A number has no value other than the flavour that it offers us [saveur qu'il apporte], man has made God in his own image, so imagining a concentric relationship that goes out from himself to embrace the Universe. So nothing is new, just a perfectly reasonable process of evolution in our understanding, uniquely a work of time.  Nowadays the painter develops through a work of interpreting on a larger scale, he touches a greater degree of transposition, that is all. What could be more natural? Just as printing freed painting from its philosophical and literary mission, so the discoveries of our own time - photography and cinema - free it from its documentary role, while problems of movement and the many different ways in which movement can occur influence and enlarge the notions we have of perspective. 

Painting gains in purity and in meaning. There is a material shift in the vehicle it uses, but it does not offend against its eternal ends, it is organised through the intelligence which it involves by organising and engaging our eye, since it is a word addressed to the eye, just as music is a word which is addressed to the ear, and the rhythms of poetry too were devised to respond to the demands of the ear. We live in a world of five senses, and the whole work of our intelligence is a matter of preserving the quality of their sensibility [notre intelligence ne travaille que pour en conserver la sensibilité]. It is by the intelligence that painting shifts as, in that way, it prevents our retina from becoming lazy - it reacts against [se cabre devant] new forms which appear to it to be monstrous, and it is this very movement which saves it from being stopped [de l'arrêt], from death; before all else painting is representative [représentative]; (4) to use it to defend an idea is to use the most limited means; a sentence can evoke more levels than a painting with intellectual pretentions [à visée intellectuelle]; the intelligence can suspect the existence of ultra-violets and ultra-reds but they cannot be conceived by the eye.

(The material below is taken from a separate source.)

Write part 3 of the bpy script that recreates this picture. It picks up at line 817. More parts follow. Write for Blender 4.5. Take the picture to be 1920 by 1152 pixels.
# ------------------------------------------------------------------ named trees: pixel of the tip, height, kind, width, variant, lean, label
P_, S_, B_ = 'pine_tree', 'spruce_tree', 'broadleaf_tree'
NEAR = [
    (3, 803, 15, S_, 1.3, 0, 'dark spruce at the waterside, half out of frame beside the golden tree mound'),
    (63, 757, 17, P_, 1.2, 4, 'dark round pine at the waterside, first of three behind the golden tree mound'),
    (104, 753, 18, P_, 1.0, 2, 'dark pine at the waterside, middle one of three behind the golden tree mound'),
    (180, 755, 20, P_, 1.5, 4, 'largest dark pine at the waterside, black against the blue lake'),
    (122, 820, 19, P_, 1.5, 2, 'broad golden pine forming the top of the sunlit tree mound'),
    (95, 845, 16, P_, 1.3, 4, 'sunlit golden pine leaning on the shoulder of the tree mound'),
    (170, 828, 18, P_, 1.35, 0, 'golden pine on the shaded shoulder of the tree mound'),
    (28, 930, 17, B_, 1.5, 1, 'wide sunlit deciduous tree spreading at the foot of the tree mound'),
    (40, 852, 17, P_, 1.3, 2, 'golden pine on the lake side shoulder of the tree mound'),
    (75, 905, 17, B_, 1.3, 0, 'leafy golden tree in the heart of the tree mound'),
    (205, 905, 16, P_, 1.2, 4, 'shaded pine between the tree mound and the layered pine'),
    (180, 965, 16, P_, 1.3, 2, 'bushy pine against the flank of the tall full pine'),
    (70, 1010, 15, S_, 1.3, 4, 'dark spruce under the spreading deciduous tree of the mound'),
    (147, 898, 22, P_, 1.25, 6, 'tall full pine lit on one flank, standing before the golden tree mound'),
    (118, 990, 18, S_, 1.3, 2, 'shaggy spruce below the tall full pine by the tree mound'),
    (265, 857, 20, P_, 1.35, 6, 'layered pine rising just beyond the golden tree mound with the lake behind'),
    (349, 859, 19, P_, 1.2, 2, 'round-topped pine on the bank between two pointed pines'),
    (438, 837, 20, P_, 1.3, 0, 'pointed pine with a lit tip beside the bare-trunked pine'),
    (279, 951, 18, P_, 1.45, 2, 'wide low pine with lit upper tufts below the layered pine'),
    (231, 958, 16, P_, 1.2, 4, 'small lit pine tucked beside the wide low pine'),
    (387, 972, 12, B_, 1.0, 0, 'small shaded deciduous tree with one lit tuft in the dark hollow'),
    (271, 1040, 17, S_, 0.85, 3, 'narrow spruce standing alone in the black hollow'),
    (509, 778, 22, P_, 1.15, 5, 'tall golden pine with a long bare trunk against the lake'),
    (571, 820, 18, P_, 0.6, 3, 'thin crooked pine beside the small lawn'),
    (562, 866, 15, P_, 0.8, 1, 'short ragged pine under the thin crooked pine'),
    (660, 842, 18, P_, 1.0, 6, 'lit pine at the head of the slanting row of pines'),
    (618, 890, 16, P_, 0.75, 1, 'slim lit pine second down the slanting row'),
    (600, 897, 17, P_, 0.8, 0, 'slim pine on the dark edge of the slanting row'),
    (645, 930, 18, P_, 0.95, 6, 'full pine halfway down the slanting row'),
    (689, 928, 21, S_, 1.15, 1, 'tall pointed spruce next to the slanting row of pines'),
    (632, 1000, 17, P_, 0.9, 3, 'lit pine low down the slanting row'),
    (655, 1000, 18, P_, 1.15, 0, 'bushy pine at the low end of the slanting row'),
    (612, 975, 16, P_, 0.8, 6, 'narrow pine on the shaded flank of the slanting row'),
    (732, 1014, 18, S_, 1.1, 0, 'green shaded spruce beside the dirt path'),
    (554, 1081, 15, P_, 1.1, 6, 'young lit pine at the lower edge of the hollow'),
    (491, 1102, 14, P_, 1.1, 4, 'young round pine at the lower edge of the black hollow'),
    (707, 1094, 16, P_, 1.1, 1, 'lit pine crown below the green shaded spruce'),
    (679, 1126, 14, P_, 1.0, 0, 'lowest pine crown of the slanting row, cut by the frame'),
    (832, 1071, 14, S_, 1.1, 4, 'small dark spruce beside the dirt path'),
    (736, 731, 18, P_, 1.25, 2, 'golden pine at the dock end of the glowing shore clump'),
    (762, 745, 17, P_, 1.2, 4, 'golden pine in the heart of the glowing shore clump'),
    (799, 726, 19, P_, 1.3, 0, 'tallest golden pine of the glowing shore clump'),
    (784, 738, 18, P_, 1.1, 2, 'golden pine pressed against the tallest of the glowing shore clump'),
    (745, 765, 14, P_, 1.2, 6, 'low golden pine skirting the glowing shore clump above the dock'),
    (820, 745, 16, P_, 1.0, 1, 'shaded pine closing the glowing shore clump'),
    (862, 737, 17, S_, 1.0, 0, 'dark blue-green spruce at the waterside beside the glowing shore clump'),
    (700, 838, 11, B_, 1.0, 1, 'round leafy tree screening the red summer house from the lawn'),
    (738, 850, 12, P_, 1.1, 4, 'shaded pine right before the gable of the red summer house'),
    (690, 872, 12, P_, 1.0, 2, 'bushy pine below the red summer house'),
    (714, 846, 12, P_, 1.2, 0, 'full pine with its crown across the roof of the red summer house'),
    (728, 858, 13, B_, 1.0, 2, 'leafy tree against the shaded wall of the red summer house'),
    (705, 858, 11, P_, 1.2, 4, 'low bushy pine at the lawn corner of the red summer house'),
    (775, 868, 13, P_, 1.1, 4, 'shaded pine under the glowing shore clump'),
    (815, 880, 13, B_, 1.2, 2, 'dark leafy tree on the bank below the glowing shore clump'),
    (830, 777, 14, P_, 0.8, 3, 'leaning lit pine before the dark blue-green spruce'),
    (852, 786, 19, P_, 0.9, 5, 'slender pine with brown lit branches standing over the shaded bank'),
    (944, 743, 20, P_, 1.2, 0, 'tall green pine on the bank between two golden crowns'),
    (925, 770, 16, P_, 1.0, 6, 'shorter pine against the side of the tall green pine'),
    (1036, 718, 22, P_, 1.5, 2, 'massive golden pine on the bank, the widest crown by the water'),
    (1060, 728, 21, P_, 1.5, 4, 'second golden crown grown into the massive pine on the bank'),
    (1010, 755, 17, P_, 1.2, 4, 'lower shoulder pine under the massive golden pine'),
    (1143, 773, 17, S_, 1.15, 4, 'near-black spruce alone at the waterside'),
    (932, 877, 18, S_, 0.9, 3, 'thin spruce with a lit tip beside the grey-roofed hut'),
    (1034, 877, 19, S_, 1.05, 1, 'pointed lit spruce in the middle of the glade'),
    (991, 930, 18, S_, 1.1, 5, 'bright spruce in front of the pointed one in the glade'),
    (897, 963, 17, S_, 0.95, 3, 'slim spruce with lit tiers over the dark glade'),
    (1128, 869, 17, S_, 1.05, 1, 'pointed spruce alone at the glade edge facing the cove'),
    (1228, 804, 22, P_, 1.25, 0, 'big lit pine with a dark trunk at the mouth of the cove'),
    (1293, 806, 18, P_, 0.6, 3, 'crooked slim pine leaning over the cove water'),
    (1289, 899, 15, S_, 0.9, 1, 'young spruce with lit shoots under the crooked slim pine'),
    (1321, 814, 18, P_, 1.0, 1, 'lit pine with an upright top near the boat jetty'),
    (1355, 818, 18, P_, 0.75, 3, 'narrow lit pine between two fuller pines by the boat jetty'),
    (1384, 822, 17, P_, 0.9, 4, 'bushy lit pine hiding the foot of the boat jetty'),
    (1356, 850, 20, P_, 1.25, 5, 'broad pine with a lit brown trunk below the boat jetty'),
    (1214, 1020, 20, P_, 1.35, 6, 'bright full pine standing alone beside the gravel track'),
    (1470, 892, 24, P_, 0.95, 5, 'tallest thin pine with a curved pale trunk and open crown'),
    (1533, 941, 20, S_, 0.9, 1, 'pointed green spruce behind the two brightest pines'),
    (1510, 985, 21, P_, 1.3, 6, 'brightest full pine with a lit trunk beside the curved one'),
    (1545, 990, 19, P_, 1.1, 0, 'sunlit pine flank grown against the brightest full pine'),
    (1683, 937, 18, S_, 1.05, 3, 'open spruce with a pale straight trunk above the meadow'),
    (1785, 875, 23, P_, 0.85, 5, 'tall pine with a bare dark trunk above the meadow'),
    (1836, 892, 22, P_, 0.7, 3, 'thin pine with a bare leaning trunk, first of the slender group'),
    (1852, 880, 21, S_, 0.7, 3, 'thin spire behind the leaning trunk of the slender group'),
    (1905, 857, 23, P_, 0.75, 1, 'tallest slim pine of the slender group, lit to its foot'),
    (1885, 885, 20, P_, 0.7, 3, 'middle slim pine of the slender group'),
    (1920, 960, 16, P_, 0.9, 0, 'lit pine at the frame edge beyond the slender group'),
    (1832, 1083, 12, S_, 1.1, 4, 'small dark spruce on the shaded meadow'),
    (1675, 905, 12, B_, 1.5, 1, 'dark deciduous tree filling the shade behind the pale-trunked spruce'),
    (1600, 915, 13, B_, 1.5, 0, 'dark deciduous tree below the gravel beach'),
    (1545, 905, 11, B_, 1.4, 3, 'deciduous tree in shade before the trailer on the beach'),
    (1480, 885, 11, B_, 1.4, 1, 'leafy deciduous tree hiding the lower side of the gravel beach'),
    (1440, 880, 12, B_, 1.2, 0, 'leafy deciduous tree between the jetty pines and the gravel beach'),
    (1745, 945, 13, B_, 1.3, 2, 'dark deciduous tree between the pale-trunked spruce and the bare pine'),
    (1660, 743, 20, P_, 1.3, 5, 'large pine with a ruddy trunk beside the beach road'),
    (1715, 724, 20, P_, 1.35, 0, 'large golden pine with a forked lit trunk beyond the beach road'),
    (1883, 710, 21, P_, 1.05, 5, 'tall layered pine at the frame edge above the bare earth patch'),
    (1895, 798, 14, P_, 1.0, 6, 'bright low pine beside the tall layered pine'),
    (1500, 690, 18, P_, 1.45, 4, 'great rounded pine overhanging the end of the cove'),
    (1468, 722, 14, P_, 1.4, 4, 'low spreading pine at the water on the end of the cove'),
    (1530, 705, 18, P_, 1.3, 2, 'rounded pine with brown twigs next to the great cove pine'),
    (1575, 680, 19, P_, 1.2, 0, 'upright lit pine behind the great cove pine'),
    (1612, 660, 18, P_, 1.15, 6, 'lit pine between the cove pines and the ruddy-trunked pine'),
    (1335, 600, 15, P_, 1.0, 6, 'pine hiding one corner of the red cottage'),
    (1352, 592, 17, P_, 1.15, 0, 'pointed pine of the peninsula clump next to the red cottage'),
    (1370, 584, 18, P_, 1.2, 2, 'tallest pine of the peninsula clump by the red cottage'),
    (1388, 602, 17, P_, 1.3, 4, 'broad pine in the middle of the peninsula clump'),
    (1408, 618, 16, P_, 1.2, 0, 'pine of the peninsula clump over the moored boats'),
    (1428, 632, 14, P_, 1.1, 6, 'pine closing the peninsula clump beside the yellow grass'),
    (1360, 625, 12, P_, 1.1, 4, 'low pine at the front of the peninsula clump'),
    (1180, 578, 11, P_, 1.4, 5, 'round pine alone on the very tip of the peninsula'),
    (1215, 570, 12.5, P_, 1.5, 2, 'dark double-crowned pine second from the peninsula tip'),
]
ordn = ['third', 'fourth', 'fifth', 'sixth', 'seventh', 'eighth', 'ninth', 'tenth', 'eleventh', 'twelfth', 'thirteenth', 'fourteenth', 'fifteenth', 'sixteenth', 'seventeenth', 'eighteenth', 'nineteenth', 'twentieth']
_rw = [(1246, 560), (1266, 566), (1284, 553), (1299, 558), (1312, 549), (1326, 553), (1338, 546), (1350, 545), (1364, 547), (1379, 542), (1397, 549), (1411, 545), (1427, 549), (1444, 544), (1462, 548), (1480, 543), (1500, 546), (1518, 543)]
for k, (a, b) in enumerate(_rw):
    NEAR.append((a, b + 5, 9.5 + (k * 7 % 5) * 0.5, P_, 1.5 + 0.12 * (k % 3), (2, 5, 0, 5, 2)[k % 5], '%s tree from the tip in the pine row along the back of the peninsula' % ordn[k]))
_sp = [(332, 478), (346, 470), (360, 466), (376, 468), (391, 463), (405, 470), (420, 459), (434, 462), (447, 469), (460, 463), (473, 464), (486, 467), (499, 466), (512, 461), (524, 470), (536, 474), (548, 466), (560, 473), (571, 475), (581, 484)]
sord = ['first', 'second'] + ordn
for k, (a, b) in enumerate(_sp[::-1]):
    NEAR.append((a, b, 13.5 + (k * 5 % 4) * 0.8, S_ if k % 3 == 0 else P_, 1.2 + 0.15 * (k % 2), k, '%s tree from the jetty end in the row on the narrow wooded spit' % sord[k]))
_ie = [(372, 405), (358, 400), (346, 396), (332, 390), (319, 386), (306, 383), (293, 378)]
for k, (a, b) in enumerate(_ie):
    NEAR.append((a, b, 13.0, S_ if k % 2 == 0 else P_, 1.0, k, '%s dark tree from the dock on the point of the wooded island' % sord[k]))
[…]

(4) I could be tempted to translate this as 'symbolic' in a strict sense of the term. It stands in the place of, represents, the reality felt by the painter.  

So we should stay within the limits of the painting; the field is still vast, paintings cannot be justified through any mathematical reasoning, they have their own taste, like fruits and, also like fruits, they come in an infinite variety. The difficulty of tasting them in our own time induces a process of selection among the spectators, that is all. It is not true that there are more individuals who love Rembrandt than who love Cézanne. The appearances are misleading, many people have learned their admiration for Rembrandt on a school bench, and that has been enough to fill them with illusions about their own taste. In truth, those who love Rembrandt for what he was are the same people who love and understand Cézanne, and already they have some feeling for the new painters who are expressing their own time.

The storms of indignation are of no importance; a lazy routine opposed to life prevents people from understanding, but the painters of our time have not asked anyone's permission to bestow new freedoms [licenses] upon them, liberties must be seized brutally, you don't ask for them; they have them already and will never again give them up. It is up to the spectators in their turn to make the effort that is needed to sift through the whole and to be in advance of the judgment of time, by which all the excesses will be put in their place.